Önder Apo her zaman Kürt Birliği’ne büyük bir önem vermiştir ve gerçekleşmesi için de büyük çabalar harcamıştır. Aslında Önder Apo’nun emeğiyle toplum olarak Kürtler önemli bir birlikteliği sağlamıştır. Kobanê Direnişi bunun en büyük örneği. Ve bu ruh kesinlikle Önder Apo’nun geliştirdiği yeni Kürt kimliği ile bağlantılıdır. Ortadoğu’nun yeni yapılanmasında Kürtlerin daha güçlü rol oynaması için ve kendi varlıklarını korumaları için kesinlikle Ulusal Kongre’nin gerçekleşmesi hayati öneme sahiptir. Kürtler farklı devletlere bağlı olsa da, kendi aralarında birçok konuda ortaklaşabilirler. Bu nedenle Ulusal Kongre’nin gerçekleşmesi olmazsa olmaz kabilinde bir projedir. Ve bütün Kürdistanlı partilerin bu sorumlulukla yaklaşmaları gerekir. Var olan tehlikeleri bertaraf etmek için böyle bir kuruma ihtiyaç vardır.
Nisan ayında Kuzey ve Doğu Suriye’de ‘Kürt Birliği ve Ortak Tutum Konferansı’ düzenlendi. Bu konferansın nasıl bir önemi vardı?
Rojava’da gerçekleştirilen Kürt Konferansı önemli bir adımdı. Özellikle Suriye’deki Kürt sorununa yönelik ortak bir strateji geliştirmek tarihi bir adımdı. Kürtler güç haline geldiği için herkes kendi çıkarına kullanmaya çalışıyor. Herkes kendi yedeğine almak istiyor. Bu konuda çok ciddi oyunlar var. Bu oyunları boşa çıkarmak için böyle bir konferansın gerçekleşmesi önemliydi. Biz bu adımı Ulusal Kongre için örnek yapabiliriz.

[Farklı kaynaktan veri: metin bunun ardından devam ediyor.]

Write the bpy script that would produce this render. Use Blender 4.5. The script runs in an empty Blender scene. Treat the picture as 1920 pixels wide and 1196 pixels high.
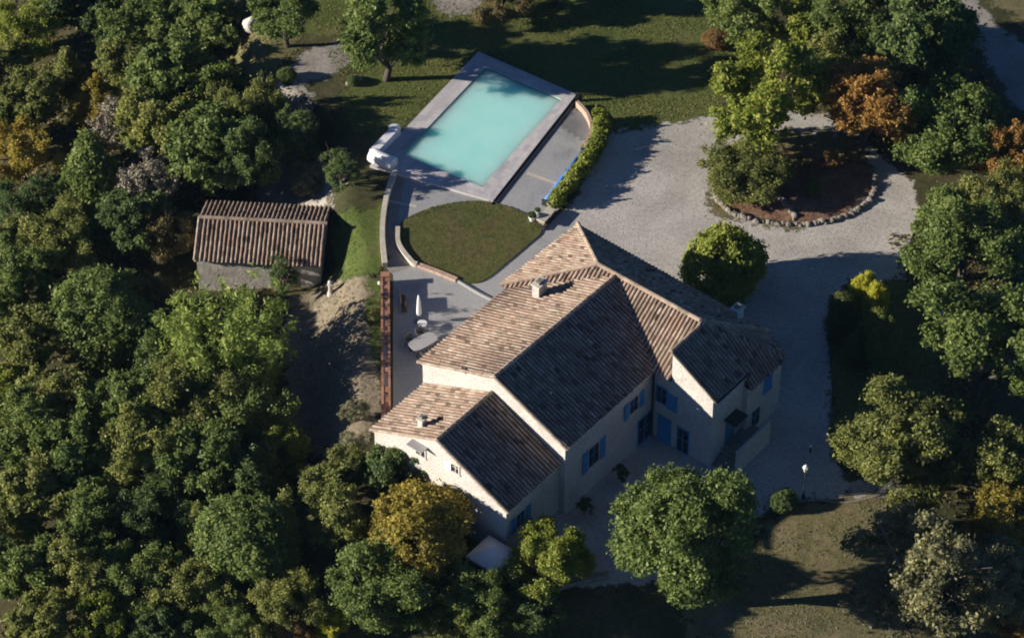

Kuşkusuz birçok konuda partiler arasında düşünsel farklılıklar olabilir, fakat varlığımızı korumamız için ortak değerleri yaratmamız gerekiyor.
- Söz ettiğimiz Kürt Ulusal Kongresi’nin toplanması, Kuzey ve Doğu Suriye’nin iç politikası ve dış politikası için nasıl bir etki yaratır?
Böyle bir kongre gerçekleşirse kuşkusuz bütün Kürtleri ve Rojava’daki Kürtleri de etkileyecektir. Her şeyden önce büyük bir özgüvene yol açacak. Suriye’de de daha etkili bir siyasi role sahip olur. Kürtler, aynı zamanda hem bölgesel alanda hem uluslararası alanda güçlü ittifaklara yol açacak. Biz Kobanê’de açıkça gördük ki, Kürtlerin tavrı birleşince hiçbir güç karşısında duramaz. Çünkü birlik, büyük bir sinerji yaratıyor hem maddi hem manevi olarak.
- Ulusal Kongre’nin toplanması Ortadoğu için nasıl bir etki yaratır?
Kürt Ulusal Kongresi gerçekleşirse Ortadoğu için de çok önemli bir etki yaratır. Kürtler şu an bölgede demokrasinin motor gücüdür. Böyle bir kongrenin gerçekleşmesi demokratik Ortadoğu konfederalizmi için bir ön adım olabilir. Aslında hegemon güçler hep bilinçli bir şekilde Kürtlerin birliğine karşı bölgede bir korku yaratmışlar. Ama bu çok büyük bir komplodur. Kürtler demokratik değerler temelinde birleşirse Ortadoğu’da Rönesansa yol açabilir çünkü kadın özgürlüğü başta olmak üzere birçok konuda Kürtler şu an bile dünyanın en ileri demokratik modernitesini yaratmaya çalışıyorlar.
- Son olarak Ulusal Kongre’nin toplanmaması ve Kürt Birliği’nin sağlanmaması, Kürtler için nasıl riskler oluşturuyor?
Şayet böyle bir kongre gerçekleşmezse, kuşkusuz Kürt toplumu her zaman saldırılara açık olacak ve Ortadoğu’nun yeni siyasi haritasında Kürtlerin rolü ve etkisi zayıf olacak. Hatta soykırım politikalarına karşı kapıyı hep açık bırakacak. 20. yüzyılda yaşadığımız trajediler oldukça öğreticidir. 1925 ile 1999’a kadarki tarih tehlikelerin ne kadar büyük olduğunu ortaya koydu. Doğru bir siyaset izlenmezse o tehlikeler tekrarlanabilir. Bu nedenle Önder Apo’nun dediği ‘tarih bugünde, bugün de tarihte saklıdır’ sözü önemle üzerinde durmamız gereken bir şeydir. Bu bilinçle bugün ve yarını ele alsak doğru yapmış olacağız. Her şey bizi böyle bir yaklaşıma emrediyor.